Halk nezdinde itibar korumak, kendisini sünnete uyan salih bir kişi, bir din adamı gibi gösteren menfaatçi insanlar önder olamaz. Öyle kimselere uyulmaz. Çünkü onlar ihlaslı, merhametli, iyi ahlaklı, olgun değil şekilci, yobaz, saldırgan, bencil insanlar yetiştirirler. Mutasavvıflardan biri, “Sürekli olan farzı yerine getirmeyen kimseden muvakkat farz kabul edilmez” demiş. “Sürekli farz nedir?” sorusuna da “Sıdk” yani “Doğruluktur” cevabını vermiştir. İhlas; eylem ve ibadeti yalnız Allah’a özgü kılmak, başka düşüncelerden temizlemek demektir. Seçmek anlamına da gelir. Türkçesi içtenliktir.

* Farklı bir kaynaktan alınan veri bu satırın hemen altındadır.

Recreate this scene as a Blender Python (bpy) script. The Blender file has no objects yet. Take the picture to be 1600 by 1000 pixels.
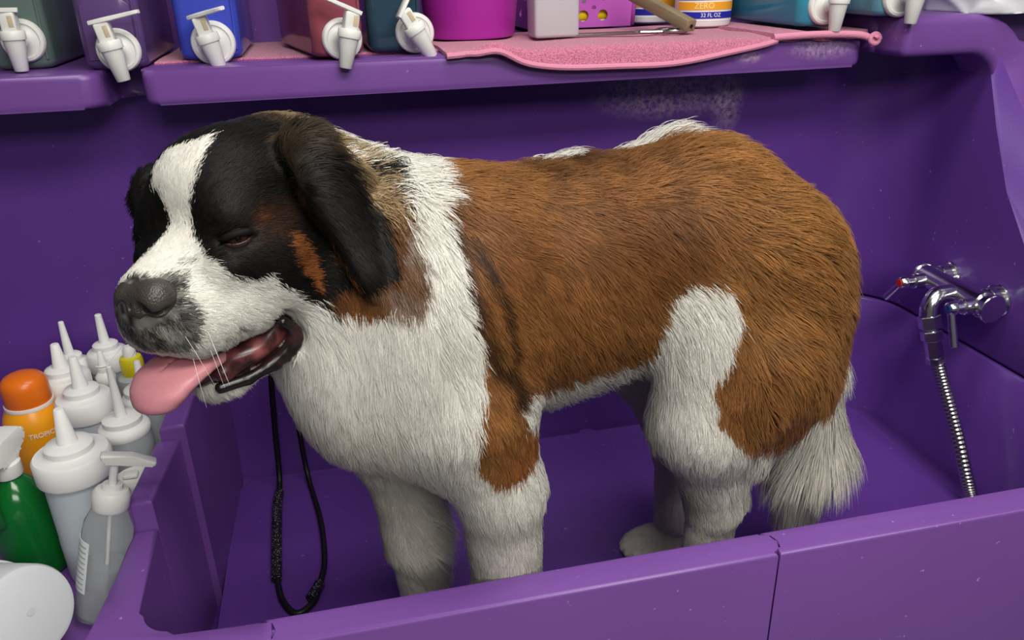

İhlas, tevhit inancının özüdür. Bundan dolayı Allah’ın birliğini en güzel, en özlü biçimde anlatan “Kul huvallahu ehad: De ki Allah birdir” suresine İhlas adı verilmiştir. İmam-ı Kuşeyri “İhlas, ibadeti başka bir amaçla değil, sırf Allah’a yaklaşmak, halkın övgü ve takdirini kazanma gibi herhangi bir amaçla değil yalnız Allah için ibadet etmektir” şeklinde tanımlar. İhlas; eylemleri, yaratıkları düşünmekten temizlemektir. İhlas, sahibini gerçek takvaya götürür. Peygamber’e, kendisini göstermek, kahramanlık ve yiğitlik için savaşan adamın durumu sorulmuş, “Bu adamın çarpışması Allah yolunda sayılır mı?” denilmiş. “Kim Allah’ın kelimesi yüce olsun diye çarpışırsa o, Allah yolundadır” buyurmuştur (Buhari, İlm: 45, Cihad: 15).